On the next week, I went to Germany and rehearsed with the orchestra which was of young students. I had seen on the document a profile photo of the conductor, but he was there only for instructing, not for conducting. Oh, my goodness! I didn't expect that.
Funny enough, this incredible coincidence surprised me rather than angered me!
Again, I was in the situation of nursing young talents to make their sprouts hop up. They were not my disciples. I had to convince them somehow….
After all, it was not a difficult operation.
We played together and we gradually succeeded in establishing our musical conversation. I only had to instruct which part and which part should be harmonized. The balance as a whole orchestra was fine-tuned by my husband Bart and the teacher in the audience seat.
2 times of rehearsal, 3 concertos of coaching and playing made my hands and arms so fatigued. In Japan, I would say "I can not even handle the chopsticks", but in Germany it was "I can not even handle the knife". To be prepared for the concert in the evening, I took a steak for lunch. Though the meat was not hard, but it was tough for me to cut it with the knife.
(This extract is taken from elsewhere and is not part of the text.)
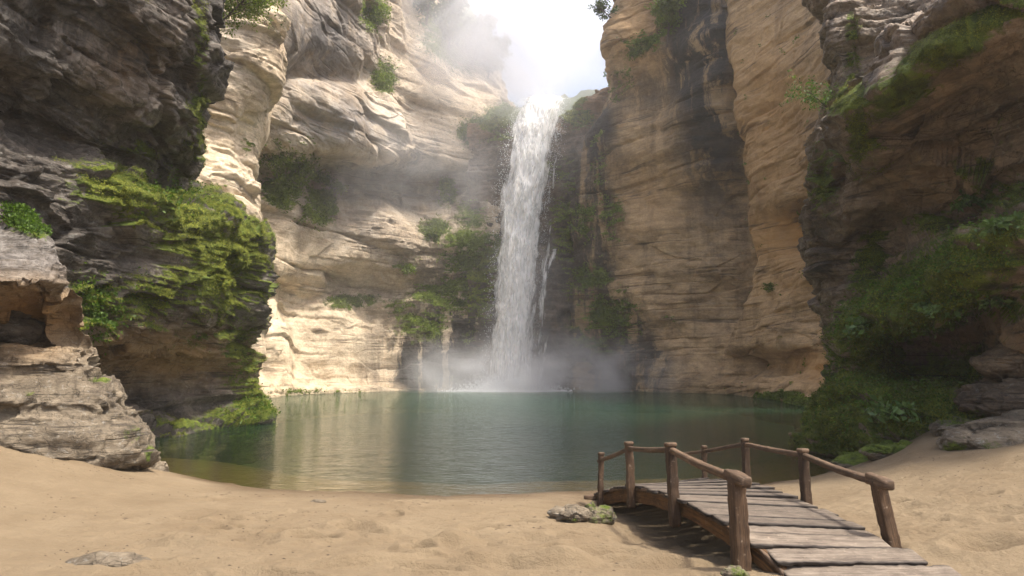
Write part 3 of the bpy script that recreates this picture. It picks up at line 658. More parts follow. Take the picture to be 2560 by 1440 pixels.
hrow(10.4, [1.02, 1.05, 1.05, 1.00, .92, .89, .89, .89])
hrow(11.0, [1.02, 1.09, 1.13, 1.12, 1.04, .97, .92, .92])
hrow(12.0, [1.03, 1.11, 1.16, 1.18, 1.15, 1.06, .97, .95])
hrow(13.5, [1.04, 1.12, 1.18, 1.21, 1.20, 1.13, 1.03, 1.0])
hrow(17, [1.10, 1.18, 1.24, 1.28, 1.28, 1.22, 1.12, 1.05])
H_.append([(x, y, 24) for x, y, z in H_[-1]]); H_.append([(x + .3, y, 30) for x, y, z in H_[-1]]); H_.append([(x + 3, y + 1, 33) for x, y, z in H_[-1]]); H_.append([(x + 8, y + 2, 34) for x, y, z in H_[-1]])
hcap = [16, 16, 16, 16, 16, 15.5, 14.5, 12.5, 11.5, 11]  # unseen crest capped low so sun and sky reach the ledges
H_ = [[(x + max(0, z - c) * .45, y, min(z, c + .03 * max(0, z - c))) for (x, y, z), c in zip(r, hcap)] for r in H_]
def moss_h(V, n, px, py):
    q = blobs(px, py, [(2260, 230, 150, 55, 1.35, -40), (2400, 110, 170, 60, 1.35, -32), (2060, 450, 40, 110, .9), (2200, 420, 60, 60, .7), (2420, 420, 120, 40, .7, -25), (2150, 330, 45, 110, 1.3), (2130, 120, 25, 120, .7), (2560, 40, 60, 80, .7), (2060, 420, 40, 70, .8), (2120, 250, 60, 60, .7), (2350, 740, 280, 110, 1.4, -28), (2010, 1115, 30, 50, 1.2), (2050, 1060, 50, 70, 1.2), (2480, 640, 120, 70, 1.2, -25), (2180, 860, 110, 120, 1.3), (2100, 1040, 90, 110, 1.3), (2300, 1040, 180, 80, 1.1),
                       (2180, 640, 50, 140, .9, 15), (2330, 560, 80, 60, .6), (2500, 480, 120, 120, .6), (2110, 1110, 110, 50, 1.2), (2250, 950, 100, 100, .7), (2400, 900, 140, 90, .8), (2480, 330, 120, 90, .5), (2250, 520, 60, 90, .5), (2540, 760, 60, 60, .8)])
    return q * (.58 + .6 * up(n, -.35, .25)) + .15 * up(n, .2, .7)
cliff('right_cliff', np.array(H_, float), 760, 640, M['brown_cliff'], 97, .62, edge=bumps([(2165, 870, 60, 80, .75), (2300, 915, 100, 65, -1.3), (2360, 720, 200, 50, .6, -28), (2460, 800, 120, 40, -.7, -25), (2110, 1040, 60, 60, .4), (2105, 1110, 30, 25, -.4), (2245, 1075, 60, 30, .35), (2250, 235, 150, 38, .8, -40), (2330, 335, 160, 50, -.9, -35), (2420, 120, 140, 35, .6, -30), (2150, 340, 30, 70, .4), (2230, 640, 60, 90, -.4, 15), (2120, 600, 30, 60, .4), (2300, 560, 70, 40, .3), (2480, 430, 120, 30, .4, -25), (2500, 330, 120, 30, -.5, -25)]), label= 'dark brown cliff on the right draped with bright green moss and creepers', moss=moss_h,
      stain_shade=lambda V, n, px, py: np.clip(blobs(px, py, [(2330, 350, 150, 60, .4, -30), (2050, 600, 50, 140, .6), (2290, 930, 100, 50, .6)]), 0, 1),  # hollows below the ledges get painted shade in the rock colour
      ochre=lambda V, n, px, py: blobs(px, py, [(2500, 850, 120, 60, .3), (2350, 450, 140, 90, .25)]),
      rw=lambda D: np.where(D[:, :, 2].mean(1)[:-1] > 15, .3, 1.5), cw=lambda D: np.clip(40 / (D[:, :, 1].mean(1)[:-1] + 2), .6, 4))

# A: pale stepped outcrop in the left foreground
as_ = [(440, -120), (520, 0), (570, 62), (610, 112), (680, 140), (730, 160), (790, 176), (830, 152), (860, 190), (895, 214), (925, 205), (980, 290), (1020, 300), (1060, 312), (1100, 362), (1140, 374), (1165, 366), (1190, 350), (1230, 345)]
A_ = []
def arow(k, f, dy):
    s = np.interp(k, [a for a, b in as_], [b for a, b in as_])
    Ls = [(-900, 9.0), (-450, 10.6), (-150, 11.8), (s - 190, 12.6), (s - 90, 13.0), (s - 30, 13.4), (s, 14.2), (s - 22, 16.2), (s - 120, 19)]
    A_.append([at(px, k, Y + dy + (f if j < 6 else f * .4)) for j, (px, Y) in enumerate(Ls)])
for k, f in [(1260, -.25), (1190, -.15), (1150, -.25), (1100, -.1), (1060, .1), (1030, .15), (1000, .1), (975, .4), (940, .9), (905, .8), (880, 1.2), (855, 2.4), (825, 2.3), (790, 1.5), (755, .5), (715, -.1), (690, -.15), (650, .25), (600, .65), (560, 1.0), (520, 1.6), (500, 3.0), (500, 6.0)]: arow(k, f, 0)
oc = cliff('rock_outcrop', np.array(A_, float), 460, 420, M['boulder_rock'], 131, .42, 'pale stepped rock outcrop with three overhanging slabs at the left edge of the beach',
      lambda V, n, px, py: blobs(px, py, [(40, 545, 90, 30, 1.2, 30), (370, 1140, 14, 30, .9), (250, 950, 40, 14, .7), (90, 985, 50, 14, .5), (330, 1090, 40, 30, .5)]) * (.5 + .6 * up(n, -.2, .3)),
      stain_shade=lambda V, n, px, py: blobs(px, py, [(60, 560, 80, 120, .45)]), grey=lambda V, n, px, py: .8 * np.clip((720 - py) / 60, 0, 1), ochre=lambda V, n, px, py: blobs(px, py, [(60, 800, 130, 80, .8)]), ck=None)
setp(oc, cat='rock');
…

The concert went marvelous!
I have a confession to make. It is fearful to play in the center stage without the score. The real concert tends to reveal more details in difficult parts. Mozart provides us "pitfalls" at most unexpected places. It might have something to do with his originality and freshness, but Mozart makes me fear even with his typical, classical and well-known cord progression and melodies. I have been on stage more than 30 years, but still Mozart and Beethoven are the most dreadful composers to play by heart; incomparably fearful like looking into the hell.
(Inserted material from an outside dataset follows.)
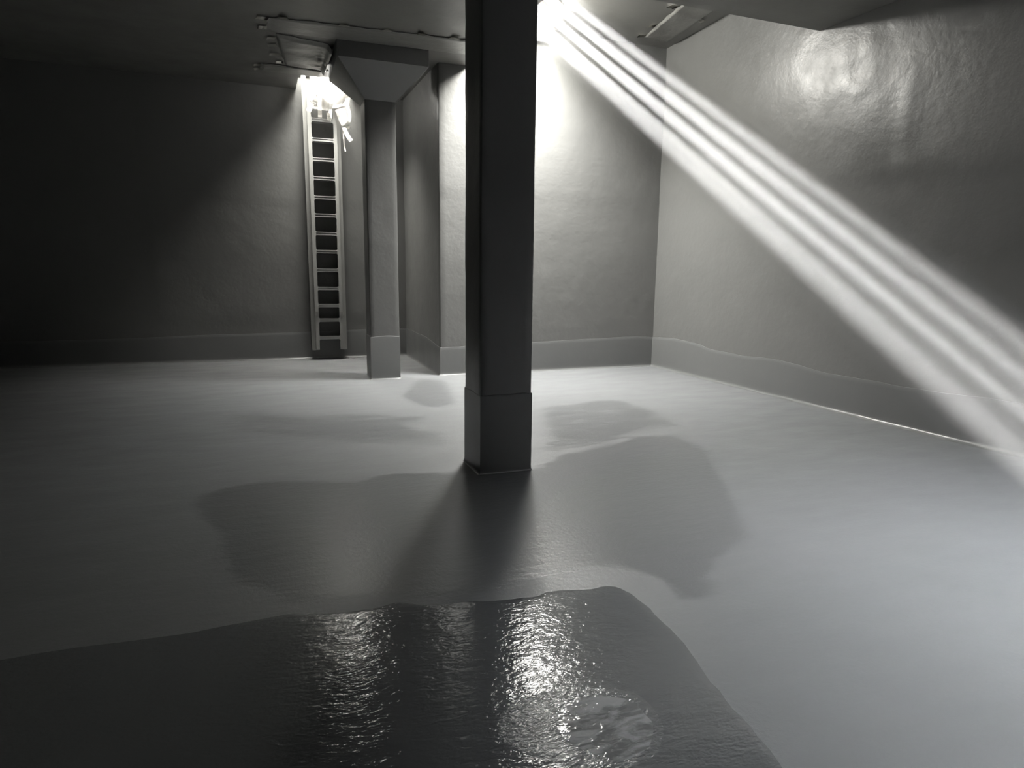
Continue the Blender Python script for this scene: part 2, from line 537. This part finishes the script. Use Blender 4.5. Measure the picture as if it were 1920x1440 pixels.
def rung_bm(zc, hh=.024, fil=.034, y0=10.676, y1=10.742):
    """tread plate with filleted ends that run into the rails and two raised ribs"""
    xa, xb = .730, 1.070
    top, bot = [], []
    for k in range(7):
        a = math.pi / 2 * k / 6
        top.append((xa + .006 + fil * (1 - math.cos(a)) , hh + fil * (1 - math.sin(a))))
    out = [(xa, hh + fil)] + top + [(xb - (p[0] - xa), p[1]) for p in reversed(top)] + [(xb, hh + fil)]
    out += [(p[0], -p[1]) for p in reversed(out)]
    bm = bmesh.new()
    f = [bm.verts.new((a, y0, zc + b)) for a, b in out]
    g = [bm.verts.new((a, y1, zc + b)) for a, b in out]
    n = len(out)
    bm.faces.new(f); bm.faces.new(g[::-1])
    for i in range(n):
        bm.faces.new((f[i], g[i], g[(i + 1) % n], f[(i + 1) % n]))
    bmesh.ops.recalc_face_normals(bm, faces=bm.faces[:])
    return bm
for z in ZR:
    r_ = obj('rung', rung_bm(z), M_rung, lad)
    for s in (-1, 1):
        bm = bmesh.new()
        zc = z + s * .019
        v = box(bm, .745, 1.055, 10.667, 10.678, zc - .006, zc + .006)
        bmesh.ops.bevel(bm, geom=bm.edges[:], offset=.003, segments=2, affect='EDGES')
        rb = obj('rib', bm, M_rung, r_, 50)
        rb.matrix_parent_inverse = Matrix.Identity(4)
for z in ZR:
    bm = bmesh.new()
    box(bm, .680, 1.120, 10.758, 10.895, z - .012, z + .018)
    bmesh.ops.bevel(bm, geom=bm.edges[:], offset=.006, segments=2, affect='EDGES')
    obj('rear_rung', bm, M_rung, lad, 50)
for xa, xb in ((.690, .733), (1.066, 1.108)):
    bm = bmesh.new()
    box(bm, xa, xb, 10.655, 10.672, .715, .775)
    bmesh.ops.bevel(bm, geom=bm.edges[:], offset=.005, segments=2, affect='EDGES')
    obj('rung_lock', bm, M_steel, lad, 50)
for z in (.9, 2.4, 3.8):
    for xa in (.640, 1.125):
        bm = bmesh.new()
        box(bm, xa, xa + .035, 10.868, 10.93, z - .02, z + .02)
        box(bm, xa - .015, xa + .05, 10.915, 10.93, z - .04, z + .04)
        obj('wall_bracket', bm, M_steel, lad)

# ------------------------------------------------------------------ plastic sheet hung under the ladder hatch
sh = thing('hanging_sheet', 'crumpled white plastic sheet with loose straps hanging from the hatch over the ladder top', 'plastic sheet', (1.0, 10.5, 4.2))
def cloth(corners, nu, nv, amp, freq, seed, thick=.004, wave=None):
    """bilinear patch TL TR BR BL with crumple noise, given a little thickness"""
    TL, TR, BR, BL = [Vector(c) for c in corners]
    bm = bmesh.new()
    g = []
    nrm = (TR - TL).cross(BL - TL).normalized()
    for j in range(nv + 1):
        v = j / nv
        row = []
        for i in range(nu + 1):
            u = i / nu
            p = TL.lerp(TR, u).lerp(BL.lerp(BR, u), v)
            q = p * freq
            d = noise.noise(Vector((q.x + seed, q.y, q.z))) * amp + abs(noise.noise(Vector((q.x * 2.3, q.y * 2.3 + seed, q.z * 1.2)))) * amp * .6
            p = p + nrm * d
            if wave: p = p + wave(u, v)
            row.append(bm.verts.new(p))
        g.append(row)
    for j in range(nv):
        for i in range(nu):
            bm.faces.new((g[j][i], g[j][i + 1], g[j + 1][i + 1], g[j + 1][i]))
    bmesh.ops.recalc_face_normals(bm, faces=bm.faces[:])
    r = bmesh.ops.solidify(bm, geom=bm.faces[:], thickness=thick)
    return bm
def belly(u, v):
    return Vector((0, -.10 * math.sin(math.pi * min(1, v * 1.1)) * (.5 + .5 * math.sin(math.pi * u)),
                   -.05 * v * math.sin(math.pi * u) + .02 * v * n3(u * 6, 1, 1)))
obj('film', cloth(((.735, 10.60, 4.29), (1.30, 10.60, 4.29), (1.26, 10.50, 3.90), (.745, 10.55, 3.80)), 34, 26, .045, 7, 1.3, wave=belly), M_film, sh, 60)
obj('film', cloth(((1.20, 10.56, 4.05), (1.315, 10.56, 4.02), (1.22, 10.52, 3.44), (1.185, 10.53, 3.40)), 12, 26, .03, 9, 4.1), M_film, sh, 60)
obj('film', cloth(((1.02, 10.54, 3.95), (1.27, 10.54, 3.98), (1.24, 10.52, 3.62), (1.17, 10.53, 3.58)), 14, 18, .03, 9, 8.4), M_film, sh, 60)
def strap(pts, w, side=Vector((1, 0, 0))):
    bm = bmesh.new()
    P = [Vector(p) for p in pts]
    prev = None
    for k in range(len(P)):
        tw = Vector((math.cos(k * .25), -math.sin(k * .25), 0)) if side is None else side
        d = (P[min(k + 1, len(P) - 1)] - P[max(k - 1, 0)]).normalized()
        s = (tw - d * tw.dot(d)).normalized()
        a, b = bm.verts.new(P[k] - s * w / 2), bm.verts.new(P[k] + s * w / 2)
        if prev: bm.faces.new((prev[0], prev[1], b, a))
        prev = (a, b)
    bmesh.ops.solidify(bm, geom=bm.faces[:], thickness=.003)
    return bm
Y0 = 10.47
for pts, w in (
    ([(.86, Y0, 3.95), (.855, Y0 + .02, 3.84), (.858, Y0 + .06, 3.74), (.86, Y0 + .09, 3.685)], .058),
    ([(1.02, Y0, 4.02), (1.018, Y0, 3.90), (1.012, Y0 + .04, 3.78), (1.0, Y0 + .09, 3.66), (.985, Y0 + .06, 3.70), (.975, Y0 + .05, 3.77)], .05),
    ([(.80, Y0, 4.06), (.775, Y0 - .01, 3.98), (.765, Y0 + .0, 3.90), (.735, Y0 + .02, 3.83), (.69, Y0 + .05, 3.74)], .07),
    ([(.90, Y0 - .02, 3.99), (.84, Y0 - .03, 3.93), (.78, Y0, 3.88), (.77, Y0 + .03, 3.82)], .06),
    ([(1.25, Y0 + .03, 3.98), (1.265, Y0 + .02, 3.85), (1.285, Y0, 3.74), (1.27, Y0, 3.64), (1.225, Y0 + .01, 3.58), (1.285, Y0 + .02, 3.56)], .05),
    ([(1.205, Y0 + .04, 3.56), (1.225, Y0 + .02, 3.49), (1.265, Y0, 3.41), (1.30, Y0 - .01, 3.36)], .065),
    ([(1.195, Y0 + .05, 3.54), (1.192, Y0 + .04, 3.42), (1.198, Y0 + .04, 3.30), (1.212, Y0 + .03, 3.21)], .022),
):
    Q = []
    for k in range((len(pts) - 1) * 4 + 1):
        i = min(k // 4, len(pts) - 2); f = k / 4 - i
        p0, p1, p2, p3 = [Vector(pts[max(0, min(len(pts) - 1, i + d))]) for d in (-1, 0, 1, 2)]
        Q.append(.5 * (2 * p1 + (p2 - p0) * f + (2 * p0 - 5 * p1 + 4 * p2 - p3) * f * f + (3 * p1 - p0 - 3 * p2 + p3) * f ** 3))
    obj('strap', strap(Q, w), M_film, sh, 60)

# white film lining around the hatch in the bay, hanging a little below its edge
ln = thing('hatch_lining', 'bright white film lining hanging around the ceiling hatch behind the near pillar', 'hatch lining', (3.18, 8.0, ZH))
def hang(p0, p1, drop, seed):
    a, b = Vector(p0), Vector(p1)
    n = Vector((a - b)).cross(Vector((0, 0, 1))).normalized()
    obj('film', cloth(((*a.xy, ZH - .002), (*b.xy, ZH - .002), (*(b.xy + n.xy * .03), ZH - drop), (*(a.xy + n.xy * .03), ZH - drop)), 24, 8, .02, 7, seed), M_film, ln, 60)
hang((H2[0] + .015, 7.7, 0), (H2[0] + .015, H2[3], 0), .24, 1.1)
hang((H2[0], H2[3] - .005, 0), (H2[1], H2[3] - .005, 0), .20, 3.3)
hang((H2[1] - .015, H2[3], 0), (H2[1] - .015, 7.9, 0), .08, 5.2)

# ------------------------------------------------------------------ films and coating laps on the ceilings
def film_patch(name, corners, label, zfun, drop, seed, m, wav=.02, rim=None, grp=None):
    """sagging sheet under a ceiling with ragged edges; corners in x y"""
    A, B, C, D = [Vector(c) for c in corners]      # near-left near-right far-right far-left
    bm = bmesh.new()
    nu, nv = 40, 40
    g = []
    for j in range(nv + 1):
        v = j / nv
        row = []
        for i in range(nu + 1):
            u = i / nu
            p = A.lerp(B, u).lerp(D.lerp(C, u), v)
            ed = min(u, 1 - u, v, 1 - v)
            rag = 1 if ed == 0 else 0
            p = p + Vector((n3(p.x * 9, p.y * 9, seed), n3(p.x * 9, p.y * 9, seed + 5))) * wav * rag
            k = sstep(0, .06, ed)
            z = zfun(p.y) - .006 - drop * k - drop * .5 * k * n3(p.x * 4, p.y * 4, seed)
            if rim: z -= rim(u, v)
            row.append(bm.verts.new((p.x, p.y, z)))
        g.append(row)
    for j in range(nv):
        for i in range(nu):
            bm.faces.new((g[j][i], g[j][i + 1], g[j + 1][i + 1], g[j + 1][i]))
    bmesh.ops.recalc_face_normals(bm, faces=bm.faces[:])
    bmesh.ops.solidify(bm, geom=bm.faces[:], thickness=.003)
    return tag(obj(name, bm, m, None, 60), label, 'masking film', grp)
GF = 'masking films stuck to the ceiling'
film_patch('masking_film', [(.215, 8.27), (.885, 8.42), (.870, 9.58), (.36, 9.55)], 'square glossy grey film on the ceiling between the far pillar capital and the ladder hatch', zl, .03, 2.2, M_sheet_grey, .03,
           lambda u, v: .055 * math.exp(-((u - .94) / .045) ** 2) * (1 + .5 * n3(v * 9, 2, 1)) + .03 * math.exp(-((u - .78) / .05) ** 2) * sstep(.0, .25, v) * n3(v * 11, 5, 1), GF)
film_patch('masking_film', [(.13, 7.74), (2.5, 7.55), (2.45, 8.08), (.12, 8.2)], 'long grey film strip across the ceiling in front of the far pillar capital', zl, .012, 7.7, M_sheet_grey, .035, None, GF)
film_patch('masking_film', [(.06, 9.62), (.86, 9.66), (.86, 9.97), (.03, 9.97)], 'narrow film strip on the ceiling along the near edge of the ladder hatch', zl, .012, 5.1, M_sheet_grey, .03, None, GF)
film_patch('masking_film', [(4.83, 7.0), (5.30, 7.0), (5.42, 8.36), (5.02, 8.30)], 'pale film strip on the raised ceiling in the corner by the right wall', lambda y: ZH, .02, 9.4, M_sheet_grey, .03, None, GF)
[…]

At some point, I began to play rather individually in attempt to concentrate on my solo part, but I changed my mind. I had taught them how to play Mozart, I must play with them. The young concert master was doing his best, and so were the other students!
Mozart was born and lived in Austria and Germany. In his native country, we expressed our Mozart freely and the audience loved our music. I was feeling the same with Julius Berger who said "I want to listen to Mozart all the night".
I received a remark "I felt like the music is composed now in front of me".
"Instant Students Orchestra" in Brussels last week brought up the level of this concert.
The young musicians in Germany told me that they learned a lot from the experience.
Everything had started from that tiny sprout of inspiration, and I am glad that I had kept it alive!